The reader has chosen not to disclose her details to the company, which is entirely her right. In its absence, it appears the company cannot do anything to track down her call or ascertain whether its contact centre staff are giving out information at odds with what investors are being reassured they will do.

Possibly the weight of calls from disgruntled CRH shareholders is higher than I had thought, or maybe dealing with the high-profile issues around CRH’s transition to the New York Stock Exchange is simply a very small part of what that centre is dealing with – ie it is not a dedicated CRH helpline. I cannot say.


Computershare does also point shareholders to the various information leaflets it has provided on the CRH stock listing change, covering areas such as registering with Computershare US, managing your dividend payment preferences and completing the necessary US tax certification forms.

Two of these were sent back at the time of the move in September. The third is a folded leaflet entitled “Important Information Regarding your CRH plc Dividend Payments”. Computershare says this was included with all dividend cheques sent to shareholders outside the US whom Computershare understands from its records have not opted to receive their payments other than in dollars or who are not yet certified with US tax authorities.

Apparently, that last missive will also have come with a copy of the W-8BEN form which the US tax authorities – the Inland Revenue Service (IRS) – requires for tax certification, and a form to enrol in Computershare’s international currency exchange, necessary for getting future dividend cheques in euro.

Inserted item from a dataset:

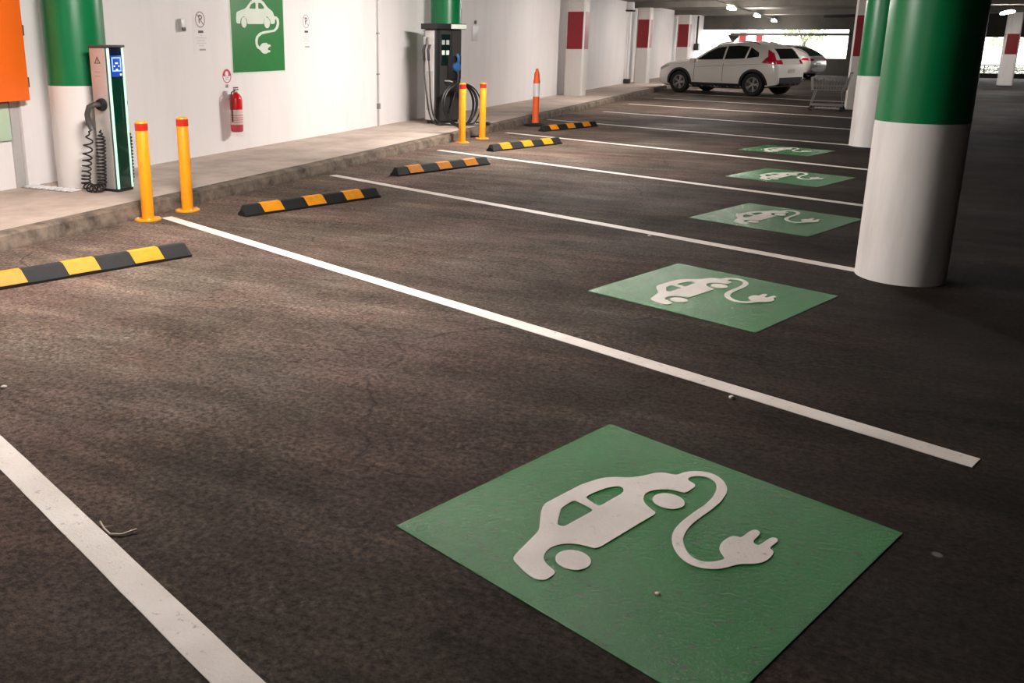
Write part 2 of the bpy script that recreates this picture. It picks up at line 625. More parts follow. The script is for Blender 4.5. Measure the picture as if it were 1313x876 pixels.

It has to be said that many correspondents assure me that they have filled out the W-8BEN forms. It is possible that some people have made errors on these forms, in which case access to a helpful ear would be welcome.

Of course, Computershare has also conceded it has messed up in an undisclosed number of cases – treating people who had correctly certified their tax position with the IRS as if they had not done so, and wrongly deducting tax from them.


All I can advise is if you are confident that you filled out the W-8BEN and yet had US tax deducted from your dividend, you pursue Computershare.

The company itself has said “no action is required” and that it is in the process of issuing refunds to shareholders it has identified as having been affected by its error on tax deduction. Personally, I wouldn’t wait to find out if you are in this group: I would take action and get in touch with them.

As always, I am a fan of putting things down in writing. This is not least so you don’t have the experience our reader suffered where she is clear she was fobbed off by the helpline to which Computershare directed her – a call the company now says it cannot trace, leaving her in a “he says/she says” circle of despair and futility.

By all means, call if you like, but follow it up in writing, confirming the details of that call. That ensures you have a record of the contact.

Computershare has provided an email address – – and a postal address (PO Box 43078, Providence, RI 02940-3078, United States 150 Royall Street, Suite 101, Canton, MA 02021, United States) in its communications with shareholders. Make clear in the email subject line or at the top of your letter that you are writing in reference to CRH shares so that there is no excuse for misdirection. And make sure you keep all paperwork.

It should be added that while Computershare has accepted it made a mess of some of the tax issues on the dividend cheques, there is no such admission in relation to the choice of currency. The company seems confident that anyone who elected to be paid in euro, has been.

But again, if you think otherwise, get in touch with them.